I am seeking feedback on whether this proof is valid. In particular, in the last line, we use a kind of logic that I am unclear about:
The following are two equivalent forms of Pasch's Axiom:
F1: A line containing the vertex of a triangle and a pt. interior to the triangle intersects the opposite side of the triangle.
F2: A line intersecting one side of a triangle and an interior pt., but no vertex of the triangle, intersects one of the other 2 sides.
Proof that if F2 is true, then F1 is true:
Assume that line l intersects vertex A of triangle ABC and pt. D in the interior of the triangle. Extend side AB to pt E in direction of A. BEC is triangle and line l intersects BE (at A) and interior pt. D. By F2, line l also intersects either BC or EC. Similarly, extend side AC in direction of A to pt. F. By F2, l must intersect FB or BC. Since both conclusions are true, l must intersect BC. QED
Is the logic correct that, since l must intersect BC or EC and FB or BC, then it must intersect BC? Why can't it intersect FB and EC? The pic is clear, but this is geometry and we cannot go by the picture. Thank you for any feedback.

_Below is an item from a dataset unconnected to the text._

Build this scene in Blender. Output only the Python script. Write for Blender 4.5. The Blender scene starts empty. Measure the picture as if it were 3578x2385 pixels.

We may formalize your your argument at the end that our line $l$ must intersect $(BC \vee EC) \wedge (FB \vee BC)$. Assuming that it is impossible to intersect both $FB$ and $EC$ then yes, it follows that the line must intersect $BC$. This can be done using a truth table argument or a reduction to cases. I will elaborate a bit more formally the second technique.
We know that both of the collections $\{BC, EC\}$ and $\{FB, BC\}$ must contain at least one edge which intersects $l$. If $l$ intersects $BC$ then we are done. Assume for the sake of contradiction that $l$ does not intersect $BC$. We know $l$ must intersect one element from each collection $$\{BC,EC\}-\{BC\}=\{EC\}, \quad \{FB, BC\}-\{BC\}=\{FB\}$$ and hence $l$ must intersect both $EC, FB$. We have assumed this is impossible hence we have reached a contradiction.
Now if we wanted to be even more formal we would have to prove why intersecting both $EC,FB$ is impossible. This can be done by noticing that if $l$ intersects $EC,FB$ at two points that are not $A$ then these three points form a nonempty triangle and hence cannot actually form a line. I will leave it to you to formalize this argument. When doing a proof like this what counts as a "needed to justify" and "not needed to justify" is a subtle distinction so it is in general good to ere on the side of justifying more when possible.